David
David

Reputation: 115

How can one scroll through multi-line commands in the Zsh history without selecting each line of each command?

If one runs the following commands in succession in Zsh (on macOS or Ubuntu):

date +%s
echo \
a\
b\
c

One can then scroll back to the first command by pressing the up-arrow 5 times.

Is there a way to scroll back to the first command with just 2 key presses (i.e. the first key press selects the echo command and the 2nd key press selects the date command)?

When the history contains several long multi-line commands, scrolling back through them with the up-arrow key is a pain.

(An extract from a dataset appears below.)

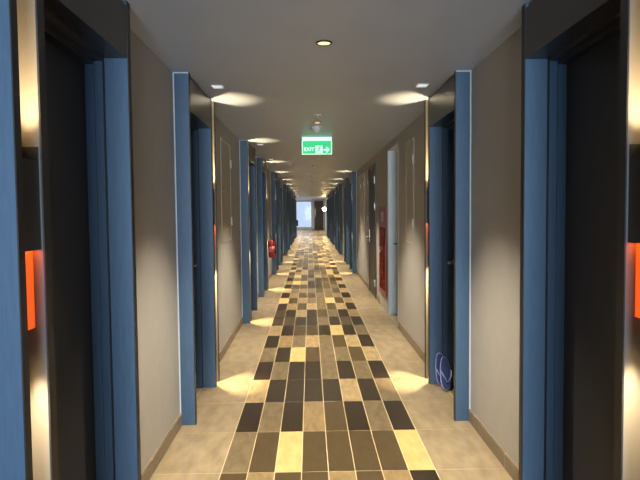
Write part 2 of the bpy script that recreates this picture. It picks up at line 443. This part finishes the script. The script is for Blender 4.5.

I was hoping to find some Zsh key shortcuts that would scroll up and down through the command history without stopping en-route to edit multi-line commands, but I haven't yet managed to find any.

Upvotes: 4

Views: 2696

Answers (1)

Marlon Richert
Marlon Richert

Reputation: 7020

Add the following to your .zshrc file:

bindkey '^P' up-history
bindkey '^N' down-history

Now you can press ControlP to go up in history and ControlN to go down in history, regardless of how many lines the current editing buffer has or which line you are on.

For more info, see https://zsh.sourceforge.io/Doc/Release/Zsh-Line-Editor.html#History-Control


Alternatively, my zsh-autocomplete plugin contains a history menu that lets you step up and down through history items, with just one keypress per item, including multi-line items.